Dear Two-Legged Living in Roxbury, Connecticut, or Thereabouts, and Missing Your Dog:

If the dog in the above picture is your gentle and loving Vizsla, you are no doubt wondering why he is on my couch snoring the evening away after an afternoon of exploring the countryside and not on yours.

He is here because my daughter and I came across him this afternoon loose on South Street in Roxbury, where he was flirting with an elderly, voiceless collie on the other side of one of those electronic gates bearing a Warning We Have a Dog (So There) signs meant to keep me and the Avon Lady away. The collie wasn't much interested in this debonair bachelor, but he persisted. We stopped the car and called to him, and he climbed right into the car like he was waiting for the chauffeur to finally show up. I pulled into the collie's driveway and called for a human, but none came.

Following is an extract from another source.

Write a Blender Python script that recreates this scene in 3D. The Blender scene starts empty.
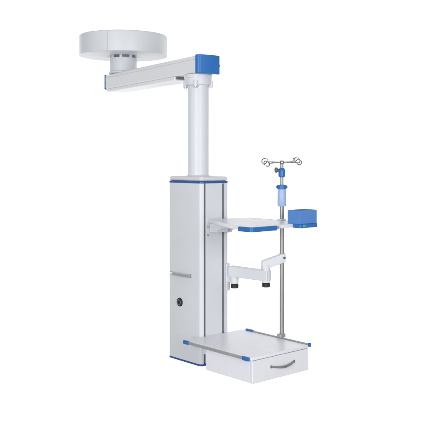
import bpy, bmesh, math
from mathutils import Vector, Matrix

scene = bpy.context.scene
COL = scene.collection
R = math.radians
PI = math.pi

# ------------------------------------------------------------------ materials
def mat(name, col, rough=0.4, metal=0.0, var=0.03, scale=14.0, bump=0.0, bscale=300.0, spec=0.5, coat=0.0, stretch=None):
    m = bpy.data.materials.new(name)
    m.use_nodes = True
    nt = m.node_tree
    N, L = nt.nodes, nt.links
    b = N['Principled BSDF']
    b.inputs['Metallic'].default_value = metal
    b.inputs['Specular IOR Level'].default_value = spec
    b.inputs['Coat Weight'].default_value = coat
    b.inputs['Coat Roughness'].default_value = 0.15
    tc = N.new('ShaderNodeTexCoord')
    mp = N.new('ShaderNodeMapping')
    if stretch:
        mp.inputs['Scale'].default_value = stretch
    L.new(tc.outputs['Object'], mp.inputs['Vector'])
    nz = N.new('ShaderNodeTexNoise')
    nz.inputs['Scale'].default_value = scale
    nz.inputs['Detail'].default_value = 5
    L.new(mp.outputs['Vector'], nz.inputs['Vector'])
    cr = N.new('ShaderNodeMapRange')
    cr.inputs['From Min'].default_value = 0.25
    cr.inputs['From Max'].default_value = 0.75
    cr.inputs['To Min'].default_value = 1 - var
    cr.inputs['To Max'].default_value = 1 + var
    L.new(nz.outputs['Fac'], cr.inputs['Value'])
    mx = N.new('ShaderNodeVectorMath')
    mx.operation = 'SCALE'
    mx.inputs[0].default_value = col
    L.new(cr.outputs['Result'], mx.inputs['Scale'])
    L.new(mx.outputs['Vector'], b.inputs['Base Color'])
    rr = N.new('ShaderNodeMapRange')
    rr.inputs['From Min'].default_value = 0.25
    rr.inputs['From Max'].default_value = 0.75
    rr.inputs['To Min'].default_value = max(0.03, rough - 0.06)
    rr.inputs['To Max'].default_value = rough + 0.06
    L.new(nz.outputs['Fac'], rr.inputs['Value'])
    L.new(rr.outputs['Result'], b.inputs['Roughness'])
    if bump > 0:
        n2 = N.new('ShaderNodeTexNoise')
        n2.inputs['Scale'].default_value = bscale
        n2.inputs['Detail'].default_value = 2
        L.new(mp.outputs['Vector'], n2.inputs['Vector'])
        bp = N.new('ShaderNodeBump')
        bp.inputs['Strength'].default_value = bump
        bp.inputs['Distance'].default_value = 0.0006
        L.new(n2.outputs['Fac'], bp.inputs['Height'])
        L.new(bp.outputs['Normal'], b.inputs['Normal'])
    return m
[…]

There were utility trucks everywhere in this ridiculously gated, camera-laden Beware of Dog section of town, and the situation was dodgy for an unassuming dog the color of fallen leaves to be loose in the middle of the road. So we took him in and off we went to the town hall, where the town clerk and his son did their best to match him up with the dogs on record there. No luck.

I told the town clerk I would take him home, and I gave him my number in case anybody in their right mind should come along looking for this beautiful, gentle animal. Then we took him to my aunt, who knows everything about dogs. She could not place him.  She and my uncle are willing to give him a home because they could see he is a nice dog. 

If this dog has shared the road with you and you can tell me why he was all alone in the middle of one today, I'll bring him to you. I know what it is like to lose a dog by way of a silly mistake. He is warm and safe and well fed and stealing my heart as I type, so if he's yours, please call the town clerk of Roxbury ASAP before I stop being an honest woman and keep him for my own. He is a love, and he should be at home.



From Drop Box


Update (November 4, 2011, 1:30 p.m.)  The sweet dog we had been calling Floyd for the day he was in our lives was previously named Seamus and is back with the two-leggeds who previously named him.  The reunion comes thanks to the help of the "animal control" folks in New Milford and a dear friend whom I had emailed with the scoop and who made some phone calls for me.  The reunion also happened thanks to the cell phones that made communication possible in a state that is still largely in the dark thanks to the ineptitude of Connecticut Light and Power.  Della and I returned Seamus with heavy hearts to a man who brought neither a collar nor a leash to keep him safe.  I gave him one of my (long departed) dog's collars.  

I asked the man how long the dog had been loose.  He said he saw he was gone when he got home at 3 p.m. the day before.  He said the dog uses a Doggy Door but had never before tested the boundaries.  He had not been wearing a collar because, heck, the invisible fence wasn't working and it wouldn't keep him in anyway (ahem, even if it could still hold a dog tag).  The man was stunned because, he said, Velcro Vizslas don't wander; they stay with their people.


So, where were their people?  I had to wonder if this pup had been ditched in the house while the humans sought heat and light elsewhere.  During his day with us, we had called Seamus by the name of Floyd, and he was good with that.  He was also good with the multiple cans of Alpo we fed him.  I joked that this dog was slumming it by eating Alpo.  Not funny:  "He was slumming it; he's never eaten dog food in his life."

If we find Seamus in the road again, he will return to his new life as Floyd.